* **Objective**
Only the lines from the start of the data through the one containing "COL = S.collection" belong in your answer; return them exactly.

* **Source data**
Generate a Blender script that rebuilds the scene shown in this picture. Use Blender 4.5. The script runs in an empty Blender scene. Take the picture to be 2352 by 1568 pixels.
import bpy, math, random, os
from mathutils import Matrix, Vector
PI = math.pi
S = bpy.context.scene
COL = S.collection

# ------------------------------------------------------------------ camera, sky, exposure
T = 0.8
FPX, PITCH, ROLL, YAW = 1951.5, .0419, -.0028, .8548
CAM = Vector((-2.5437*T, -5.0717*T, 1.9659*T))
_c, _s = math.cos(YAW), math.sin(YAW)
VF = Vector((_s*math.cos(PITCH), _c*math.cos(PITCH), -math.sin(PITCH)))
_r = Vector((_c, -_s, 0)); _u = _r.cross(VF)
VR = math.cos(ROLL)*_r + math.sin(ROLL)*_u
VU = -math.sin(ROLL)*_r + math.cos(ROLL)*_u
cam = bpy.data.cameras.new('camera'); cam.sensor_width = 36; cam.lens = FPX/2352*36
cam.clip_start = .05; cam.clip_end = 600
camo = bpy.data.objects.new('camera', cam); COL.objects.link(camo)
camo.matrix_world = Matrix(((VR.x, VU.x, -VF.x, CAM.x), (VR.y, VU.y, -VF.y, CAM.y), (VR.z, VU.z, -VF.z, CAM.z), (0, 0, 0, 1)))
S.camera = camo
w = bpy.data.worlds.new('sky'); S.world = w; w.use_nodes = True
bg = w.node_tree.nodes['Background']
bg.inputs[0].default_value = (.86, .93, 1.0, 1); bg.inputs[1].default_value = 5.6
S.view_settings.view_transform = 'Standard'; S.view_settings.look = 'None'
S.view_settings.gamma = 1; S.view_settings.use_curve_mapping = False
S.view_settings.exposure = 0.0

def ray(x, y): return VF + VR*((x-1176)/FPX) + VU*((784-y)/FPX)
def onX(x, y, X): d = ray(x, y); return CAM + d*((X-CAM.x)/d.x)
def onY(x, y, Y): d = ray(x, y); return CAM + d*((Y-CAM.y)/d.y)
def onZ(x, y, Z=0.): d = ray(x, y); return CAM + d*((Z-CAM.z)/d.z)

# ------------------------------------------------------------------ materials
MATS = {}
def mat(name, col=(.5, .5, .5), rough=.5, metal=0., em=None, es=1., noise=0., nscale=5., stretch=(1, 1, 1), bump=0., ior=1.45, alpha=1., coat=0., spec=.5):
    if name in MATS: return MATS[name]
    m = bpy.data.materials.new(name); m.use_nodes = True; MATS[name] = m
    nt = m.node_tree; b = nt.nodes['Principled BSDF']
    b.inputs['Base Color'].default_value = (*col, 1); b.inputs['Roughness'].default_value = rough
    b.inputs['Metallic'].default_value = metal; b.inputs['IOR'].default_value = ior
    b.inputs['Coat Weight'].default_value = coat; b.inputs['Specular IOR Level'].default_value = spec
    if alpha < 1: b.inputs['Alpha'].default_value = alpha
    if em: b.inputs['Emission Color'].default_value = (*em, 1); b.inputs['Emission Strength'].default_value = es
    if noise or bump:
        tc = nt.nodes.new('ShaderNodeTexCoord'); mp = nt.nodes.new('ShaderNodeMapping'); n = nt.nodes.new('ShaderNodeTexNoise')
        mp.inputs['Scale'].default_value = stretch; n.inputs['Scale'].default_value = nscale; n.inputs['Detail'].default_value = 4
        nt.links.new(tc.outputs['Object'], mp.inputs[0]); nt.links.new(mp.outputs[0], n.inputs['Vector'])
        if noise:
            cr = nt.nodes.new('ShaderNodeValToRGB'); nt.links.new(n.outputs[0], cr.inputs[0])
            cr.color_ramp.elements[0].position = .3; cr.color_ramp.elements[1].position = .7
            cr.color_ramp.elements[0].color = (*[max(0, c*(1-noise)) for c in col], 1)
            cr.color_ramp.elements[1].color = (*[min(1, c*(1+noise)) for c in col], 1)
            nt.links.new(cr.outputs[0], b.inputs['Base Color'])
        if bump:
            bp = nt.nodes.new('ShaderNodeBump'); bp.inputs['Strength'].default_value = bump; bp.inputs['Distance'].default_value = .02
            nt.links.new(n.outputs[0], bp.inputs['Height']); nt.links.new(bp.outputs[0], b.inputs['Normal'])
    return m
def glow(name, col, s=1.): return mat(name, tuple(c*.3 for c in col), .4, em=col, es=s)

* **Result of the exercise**
Generate a Blender script that rebuilds the scene shown in this picture. Use Blender 4.5. The script runs in an empty Blender scene. Take the picture to be 2352 by 1568 pixels.
import bpy, math, random, os
from mathutils import Matrix, Vector
PI = math.pi
S = bpy.context.scene
COL = S.collection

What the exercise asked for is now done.